Information provided —
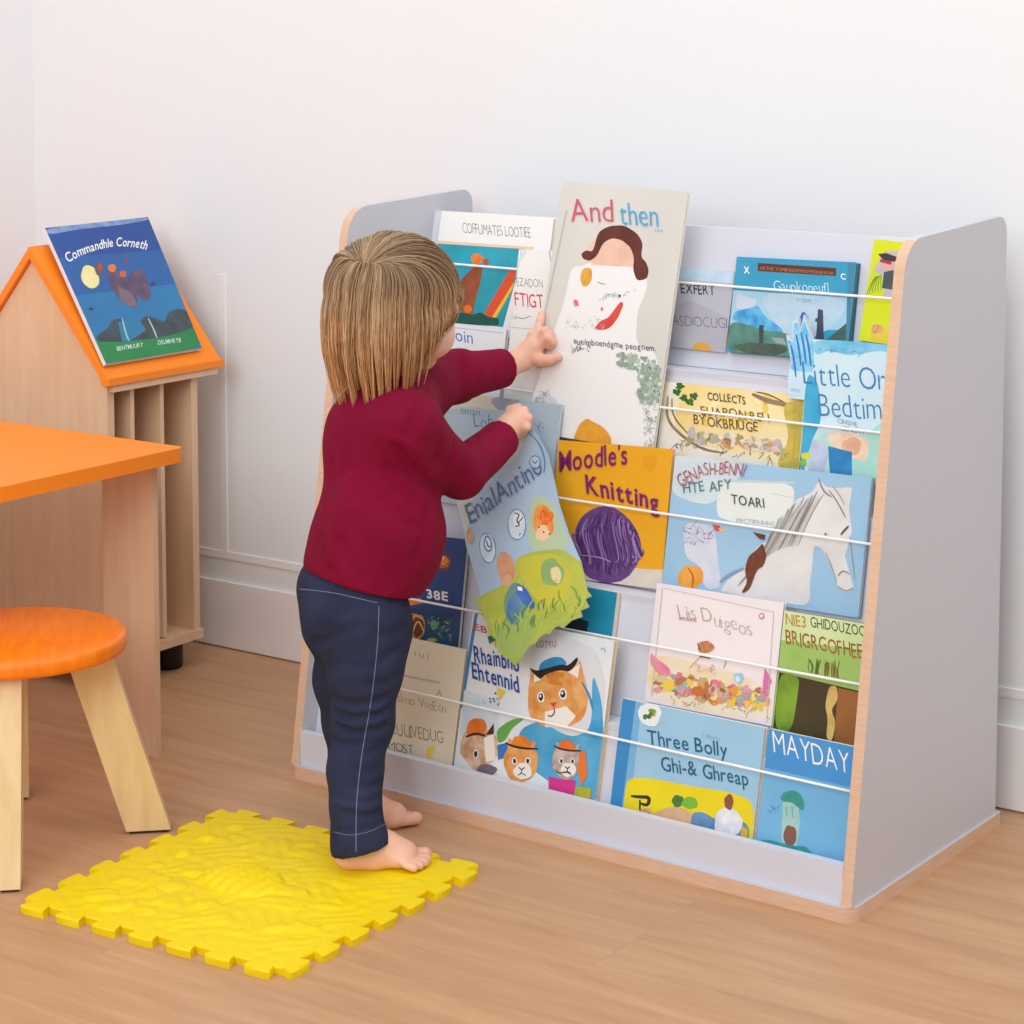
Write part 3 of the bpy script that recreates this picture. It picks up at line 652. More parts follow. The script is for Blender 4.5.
b.text('EBF', (475,630), (494,635), 7, ink('C84C50'), .01, .05); b.poly([(488,637),(493,634),(496,640),(490,644)], ink('2C7C60')); b.poly([(494,641),(500,640),(496,648)], ink('E8B83C'))
b.text('Rhainbno', (475,662), (520,671), 17, ink('2A4C9C'), .016, .04); b.text('Ehtennid', (473,678), (520,692), 17, ink('2A4C9C'), .016, .04)
b.text('LOTYU', (537,648), (557,647), 7, ink('B06C70'), -.006, .06); b.poly([(497,687),(506,691),(500,701)], ink('F0CC50')); b.scatter(482,690,500,703,12,1,[BLK,BRN],.2); b.stroke([(601,650),(604,647),(606,653)], .8, GREY)
b.build('large book of painted cats wearing blue and orange caps, lowest tier')

b = tierbook(5, [(623,697),(764,729),(752,853),(608,820)], ink('A4CCE4','98C4E0',8), .007, edge=ink('E8E8E8'))
b.poly([(623,697),(639,701),(625,824),(608,820)], ink('3C8ECC','3484C4',10)); b.poly([(636,700),(642,702),(628,824),(620,822)], ink('7CB4DC'))
b.poly([(626,782),(632,778),(650,778),(690,786),(730,792),(755,802),(752,852),(622,824)], ink('F0DC14','E8D010',10))
b.scatter(640,812,735,818,46,6,[ink('A8B43C'),ink('D8B48C'),ink('C89C70'),ink('7CA030'),ink('E8CC60'),ink('8C6C3C')],.16)
b.poly([(654,812),(672,806),(684,808),(706,824),(712,832),(680,828),(656,820)], ink('E0B890','D4A880')); b.poly([(692,812),(704,812),(716,820),(734,816),(750,826),(748,846),(690,832)], ink('6C98C0','5484B0',40)); b.poly([(716,812),(728,806),(738,812),(744,822),(738,836),(714,834)], ink('F0F0F0','D8D8E8',90))
b.blob(729,802,4.5,8,ink('8C5440')); b.stroke([(631,796),(640,797),(650,797),(648,806),(640,803)], 3.6, ink('302C20')); b.stroke([(640,800),(640,810)], 2, ink('302C20')); b.blob(678,801,6,6,ink('3C7430','4C8C3C')); b.blob(690,803,8,6,ink('78B838'))
b.poly([(742,826),(748,830),(746,846),(740,842)], ink('D8B420'))
b.blob(650,714,11.5,12,ink('E8F0F0')); b.scatter(645,710,655,718,14,2.4,[ink('7CA048'),ink('C8B04C'),ink('4C7C60')],0); 
b.text('Three Bolly', (648,744), (728,757), 15, ink('1F6080'), .006, .012); b.text('Ghi-& Ghreap', (662,770), (749,786), 15, ink('1F6080'), .006, .02)
b.text('UIBN', (703,737), (720,741), 4, ink('88B4CC'), -.01)
b.build('blue and yellow book with teal lettering and a round white badge')

b = tierbook(5, [(769,728),(866,750),(853,878),(755,854)], ink('78B8DE','68ACD8',8), .007, edge=ink('DCE4EA'))
b.poly([(769,728),(866,750),(862,790),(763,767)], ink('4C98D4','408CCC',8))
b.poly([(783,800),(798,802),(800,824),(797,846),(781,842)], ink('A8D0CC','98C4BC')); b.poly([(780,798),(784,792),(793,790),(801,794),(805,804),(803,812),(792,802),(783,802)], ink('2E8C88','3CA090',90)); b.blob(790,836,6.5,11,ink('86584A'))
b.scatter(768,806,780,812,10,3,[ink('4C88A8')],0,line=True)
b.poly([(760,840),(772,840),(790,846),(806,846),(812,854),(826,858),(834,866),(800,860),(758,852)], ink('2C949C','3CA8A0',60)); b.stroke([(786,806),(787,816)], 1, ink('6C9C9C')); b.stroke([(792,806),(793,818)], 1, ink('6C9C9C'))
b.text('MAYDAY', (774,752), (850,774), 23, WHT, -.01, .02)
b.build('bright blue book with large white capitals and a small round tower')

# -- the loose sheet picture the child holds in front of the cords
o_ = S(.3, board(3,.5)-.040, .5); NH = (SB*-1+Vector((0,0,.42))).normalized()
def curl(p): return .010*math.sin(p[0]*14+.6)+.006*math.sin(p[1]*16)
b = Book(o_, NH, [(449,470),(462,445),(486,432),(508,424),(530,425),(540,436),(550,455),(556,480),(561,505),(571,535),(583,562),(586,574),(590,592),(594,597),(588,600),(592,608),(584,612),(586,618),(576,622),(568,630),(562,626),(556,636),(548,636),(542,646),(536,648),(530,658),(522,668),(514,660),(505,655),(502,640),(494,636),(492,622),(484,612),(478,602),(484,596),(474,570),(464,545),(456,515),(448,495)], ink('AFC6DA','A2BCD4',8), .0025, name='loose_picture_cover', curl=curl, free=True)
def S_(f): 
    return f
b.poly([(449,470),(462,447),(480,445),(470,480),(466,520),(462,535),(450,497)], ink('D2D2C4','C4CCCC',30))
b.poly([(486,440),(508,430),(528,436),(515,460),(495,470),(480,462)], ink('C0CCD4','D4D4CC',30))
b.poly([(531,500),(540,496),(556,504),(566,530),(572,545),(566,552),(530,554)], ink('B4C8AC','BCCCA0',20))
b.blob(545,522,10,17,ink('F0A050','E87828',60),-12); b.blob(548,518,7,8,ink('E8641C','F08838',120),jit=.2); b.blob(545,534,7,8,ink('F4CCA0'),jit=.1)
for x,y in ((546,533),(552,535),(541,528)): b.blob(x,y,.8,1,BLK)
b.raw = True; b.poly([(583,562),(586,574),(590,592),(594,597),(588,600),(592,608),(584,612),(586,618),(576,622),(568,630),(562,626),(556,636),(548,636),(542,646),(536,648),(530,658),(522,668),(514,660),(505,655),(502,640),(494,636),(492,622),(484,612),(478,602),(490,594),(505,588),(520,566),(550,556)], ink('B0B84C','9CAC4C',14)); b.raw = False
b.poly([(483,602),(500,592),(516,588),(518,570),(520,558),(540,552),(565,550),(580,560),(586,575),(590,596),(588,606),(572,622),(545,640),(522,662),(506,652),(498,630),(486,612)], ink('BCC04C','A4B44C',14))
b.poly([(486,600),(508,590),(518,604),(515,620),(505,632),(494,622)], ink('A8B448','C4C440',20)); b.poly([(520,560),(560,553),(574,572),(578,596),(560,610),(540,600),(526,580)], ink('CCC43C','BCBC44',20))
b.poly([(500,630),(520,612),(548,622),(540,642),(522,662),(506,652)], ink('8CA868','A8B858',20)); b.poly([(515,585),(524,584),(536,602),(526,628),(514,625),(508,605)], ink('6C9488','7CA07C',30)); b.poly([(514,600),(522,594),(528,612),(520,626),(512,618)], ink('4C78B0','6890B4',40))
b.blob(509,569,9,17,ink('D8A078','CC9068',40),-16,jit=.05); b.blob(511,582,6,6,ink('DCA880')); b.poly([(520,585),(530,588),(541,606),(540,612),(531,608),(522,596)], ink('3A66B4','4C78C0',40)); b.poly([(522,588),(527,589),(528,593),(523,592)], WHT)
b.blob(556,574,11,14,ink('86A86C','98B46C',40),-14); b.blob(560,576,5,8.5,ink('E4D49C'),-14)
for cx,cy,rx,ry,ro in ((518,525,9,15,-6),(488,548,8,15,-14)):
    b.blob(cx,cy,rx+.8,ry+.8,ink('5C84A0'),ro,jit=.02); b.blob(cx,cy,rx,ry,ink('DCE8F2','C4DCEC',40),ro,jit=.02)
b.blob(519,520,5,7,ink('F0F0F4'),jit=.05); b.stroke([(515,513),(521,515),(517,521),(522,526),(516,527)], 1.4, BLK); b.stroke([(524,518),(519,524)], 1.2, BLK)
b.blob(488,544,4.6,9,ink('5C94C4'),-14,jit=.05); b.blob(488,544,3,6.5,ink('E4EEF4'),-14); b.stroke([(486,540),(489,548),(492,546)], 1.4, BLU)
b.blob(468,535,4,8,ink('C09468','D0A880'),-14)
for i in range(46):
    x = 500+i*1.9; y = 640-(x-500)*.34+random.uniform(-16,6); b.stroke([(x,y),(x+random.uniform(-3,3),y-5),(x+random.uniform(-6,6),y-11)], 1, ink(random.choice(['6C9848','BCC848','4C7C50','D0CC60'])))
b.poly([(462,508),(466,503),(472,502),(474,506),(468,509),(467,516),(472,519),(478,512),(481,514),(474,523),(466,521),(461,515)], ink('5478A0')) if False else None
b.text('EnialAntino', (468,524), (546,473), 22, ink('45648E','5474A0'), -.004, .05, up=(-.42,-.9))
b.blob(537,463,6,6.5,ink('5C7CA0'),jit=.05); b.blob(537,463,5,5.5,ink('B4CADC'),jit=.05); b.stroke([(534,461),(537,465),(540,461)], 1.2, BLU)
b.stroke([(528,432),(541,442),(548,460),(546,474)], 1, ink('4C7498')); b.scatter(535,420,545,428,8,2,[ink('2E64A0')],.5,line=True)
b.build('pale blue loose picture cover with a grassy ragged end, held by the child', None)

# ------------------------------------------------------------------ little house bookcase against the wall
HX, HB = -2.391, 2.378                                   # right face and front gable, in the wall's frame
HC = HX-.155                                             # ridge line
hs = tag(empty('house_bookcase', W(HC, HB), WYAW), 'birch bookcase shaped like a little house with an orange roof', 'bookcase')
ev, ap, g = .484, .664, .155
def gable(name, y0, y1):
    bm = bmesh.new(); prism(bm, [(-g,.05),(g,.05),(g,ev),(0,ap),(-g,ev)], 1, y0, y1); return finish(name, bm, [M_birch], hs, bev=.001)
gable('gable_panel', 0, .014); gable('gable_panel', .184, .198)
for sgn in (1, -1):
    th = math.atan2(.678-.490, .146); nx, nz = math.sin(th), math.cos(th)
    bm = bmesh.new()
    a, b_ = (0, ap+.002), (g+.004, ev-.004); t = .011
    prism(bm, [(sgn*a[0],a[1]),(sgn*b_[0],b_[1]),(sgn*(b_[0]+nx*t),b_[1]+nz*t),(0,a[1]+t/nz)], 1, -.008, .245)
    finish('roof_panel', bm, [M_orange], hs, bev=.001)
    box('roof_ledge', (*sorted((sgn*(g-.004), sgn*(g+.014))),-.010,.247,.4815,.492), M_orange, hs, bev=.0015)
    box('ledge_support', (*sorted((sgn*(g-.002), sgn*(g+.010))),.004,.236,.470,.4812), M_birch, hs, bev=.001)
    for yb in (.052, .117): box('divider', (*sorted((sgn*.012, sgn*(g-.003))),yb,yb+.008,.064,.478), M_birch, hs, bev=.0008)
box('back_panel', (-.006,.006,.014,.184,.064,.60), M_birchd, hs, bev=0)
box('bottom_shelf', (-g-.006,g+.006,-.002,.199,.048,.062), M_birch, hs, bev=.001)
for sx in (-1,1):
    for yy in (.035,.165):
        v, f = [], []; tube(v, f, [(sx*.115,yy,.0),(sx*.115,yy,.004),(sx*.115,yy,.044),(sx*.115,yy,.048)], [.021,.024,.024,.020], 24)
        me = pymesh('caster', v, f); smooth(me, 40); link('caster', me, M_black, hs)
NR = (WA*(.678-.490)+Vector((0,0,.146))).normalized()
b = Book(W(HX+.004, HB+.1, ev-.004)+NR*.0195, NR, [(45,228),(148,217),(201,348),(105,364)], ink('2868A4','2C74AE',6), W(0,0), .008) if False else Book(W(HX+.004, HB+.1, ev-.004)+NR*.0195, NR, [(45,228),(148,217),(202,348),(106,364)], ink('2A72A8','2E80B4',6), .007, edge=ink('E4E8F0'), name='story_book', free=True)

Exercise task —
Every line from the top of the material above through the line with "b.build('large book of" should be duplicated exactly, please; leave out the pictures.

The solution —
Write part 3 of the bpy script that recreates this picture. It picks up at line 652. More parts follow. The script is for Blender 4.5.
b.text('EBF', (475,630), (494,635), 7, ink('C84C50'), .01, .05); b.poly([(488,637),(493,634),(496,640),(490,644)], ink('2C7C60')); b.poly([(494,641),(500,640),(496,648)], ink('E8B83C'))
b.text('Rhainbno', (475,662), (520,671), 17, ink('2A4C9C'), .016, .04); b.text('Ehtennid', (473,678), (520,692), 17, ink('2A4C9C'), .016, .04)
b.text('LOTYU', (537,648), (557,647), 7, ink('B06C70'), -.006, .06); b.poly([(497,687),(506,691),(500,701)], ink('F0CC50')); b.scatter(482,690,500,703,12,1,[BLK,BRN],.2); b.stroke([(601,650),(604,647),(606,653)], .8, GREY)
b.build('large book of painted cats wearing blue and orange caps, lowest tier')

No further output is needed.